[What you should do]:
Tally the lines in the listing below that include "scene". Answer with the count and nothing more.
--- Exercise input ---
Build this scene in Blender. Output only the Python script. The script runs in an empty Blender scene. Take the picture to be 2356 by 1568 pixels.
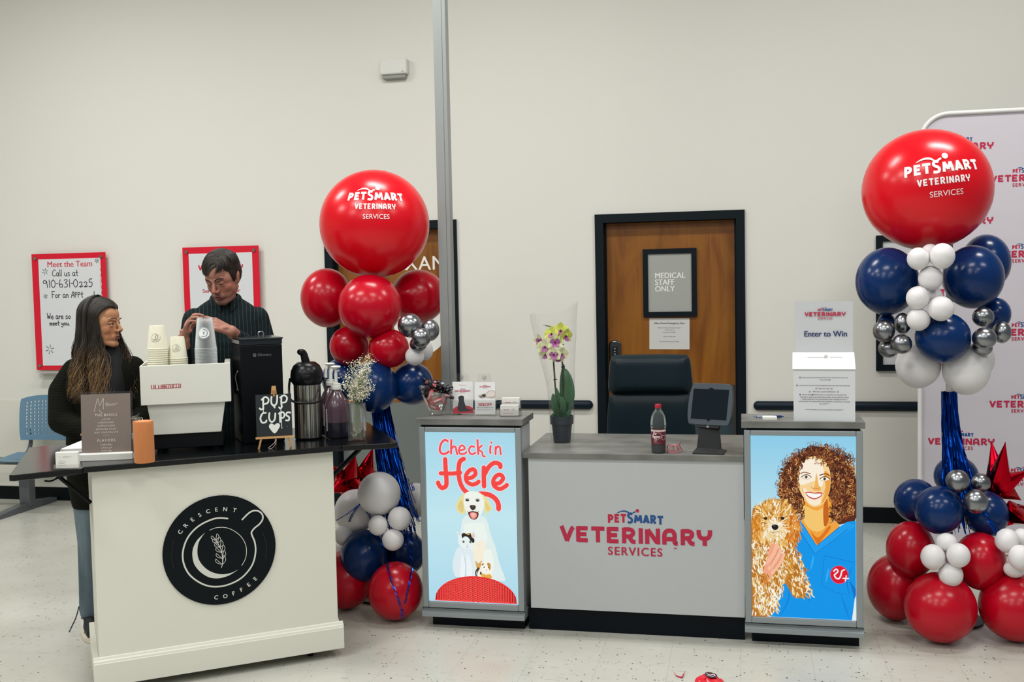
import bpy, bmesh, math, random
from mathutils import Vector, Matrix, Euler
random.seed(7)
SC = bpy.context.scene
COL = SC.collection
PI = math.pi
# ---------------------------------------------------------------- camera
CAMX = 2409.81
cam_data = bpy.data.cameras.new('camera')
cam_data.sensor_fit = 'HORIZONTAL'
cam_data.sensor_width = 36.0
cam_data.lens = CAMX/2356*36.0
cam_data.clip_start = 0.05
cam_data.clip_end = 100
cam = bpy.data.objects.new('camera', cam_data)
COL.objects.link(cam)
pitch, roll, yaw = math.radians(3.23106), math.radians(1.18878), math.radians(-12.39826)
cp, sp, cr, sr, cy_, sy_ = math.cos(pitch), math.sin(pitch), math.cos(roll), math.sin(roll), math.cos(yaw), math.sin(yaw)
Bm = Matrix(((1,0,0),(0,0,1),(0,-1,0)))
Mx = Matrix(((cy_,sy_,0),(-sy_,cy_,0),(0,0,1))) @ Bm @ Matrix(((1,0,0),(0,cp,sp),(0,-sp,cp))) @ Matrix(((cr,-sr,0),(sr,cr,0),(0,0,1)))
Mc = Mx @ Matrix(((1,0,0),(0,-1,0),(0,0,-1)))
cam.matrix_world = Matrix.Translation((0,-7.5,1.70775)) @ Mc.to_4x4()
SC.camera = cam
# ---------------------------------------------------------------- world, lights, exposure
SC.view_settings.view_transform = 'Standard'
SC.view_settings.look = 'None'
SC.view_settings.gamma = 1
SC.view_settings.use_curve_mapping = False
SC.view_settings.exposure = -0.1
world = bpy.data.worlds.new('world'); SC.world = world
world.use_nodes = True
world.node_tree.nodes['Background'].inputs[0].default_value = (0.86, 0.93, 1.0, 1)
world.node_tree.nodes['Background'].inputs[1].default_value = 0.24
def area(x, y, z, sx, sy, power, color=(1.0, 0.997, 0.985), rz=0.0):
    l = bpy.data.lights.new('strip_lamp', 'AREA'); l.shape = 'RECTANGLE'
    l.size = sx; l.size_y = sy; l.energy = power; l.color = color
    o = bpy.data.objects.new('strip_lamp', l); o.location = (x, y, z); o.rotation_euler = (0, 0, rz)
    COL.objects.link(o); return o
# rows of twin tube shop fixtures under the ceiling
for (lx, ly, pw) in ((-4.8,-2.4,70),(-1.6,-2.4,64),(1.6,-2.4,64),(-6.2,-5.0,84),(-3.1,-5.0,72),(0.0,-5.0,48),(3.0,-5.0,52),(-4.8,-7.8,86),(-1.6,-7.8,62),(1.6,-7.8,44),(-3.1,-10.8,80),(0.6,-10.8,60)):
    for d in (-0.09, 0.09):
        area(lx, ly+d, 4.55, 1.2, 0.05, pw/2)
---
--- Exercise input ---
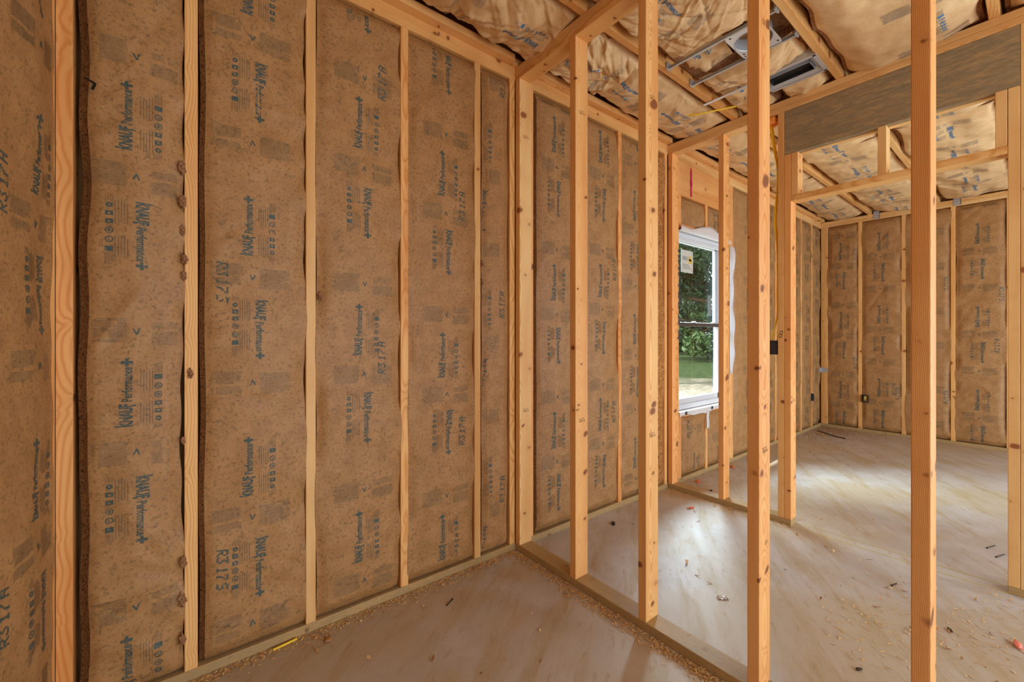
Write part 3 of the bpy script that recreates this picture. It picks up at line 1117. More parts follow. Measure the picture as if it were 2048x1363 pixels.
---
--- Exercise input ---
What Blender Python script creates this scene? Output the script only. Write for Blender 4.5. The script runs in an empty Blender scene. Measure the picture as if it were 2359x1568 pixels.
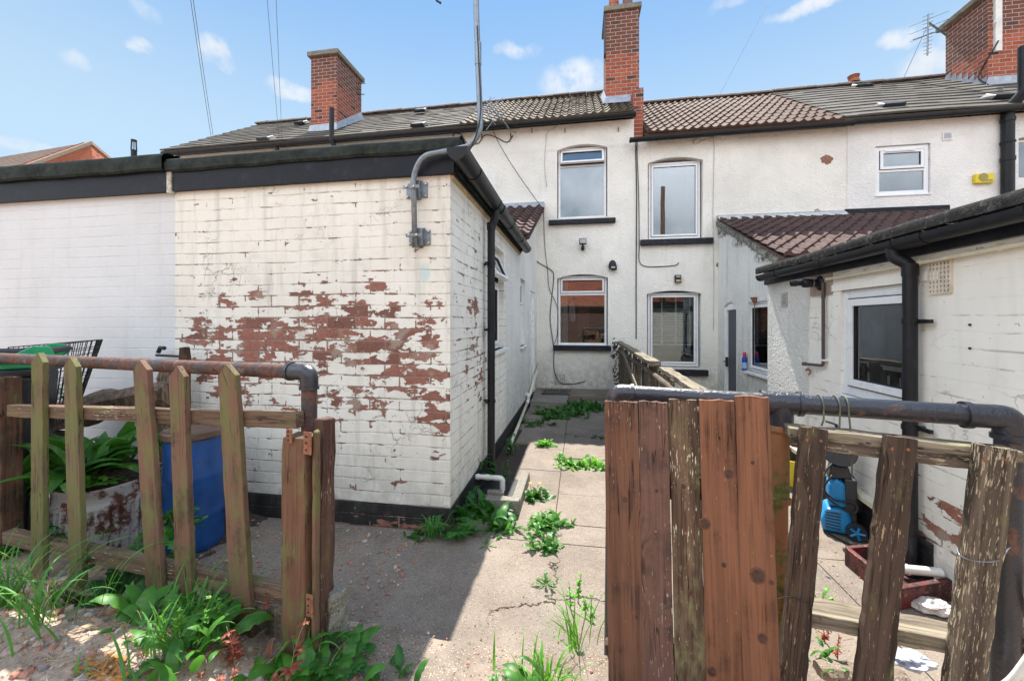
---
[Full solution]:
3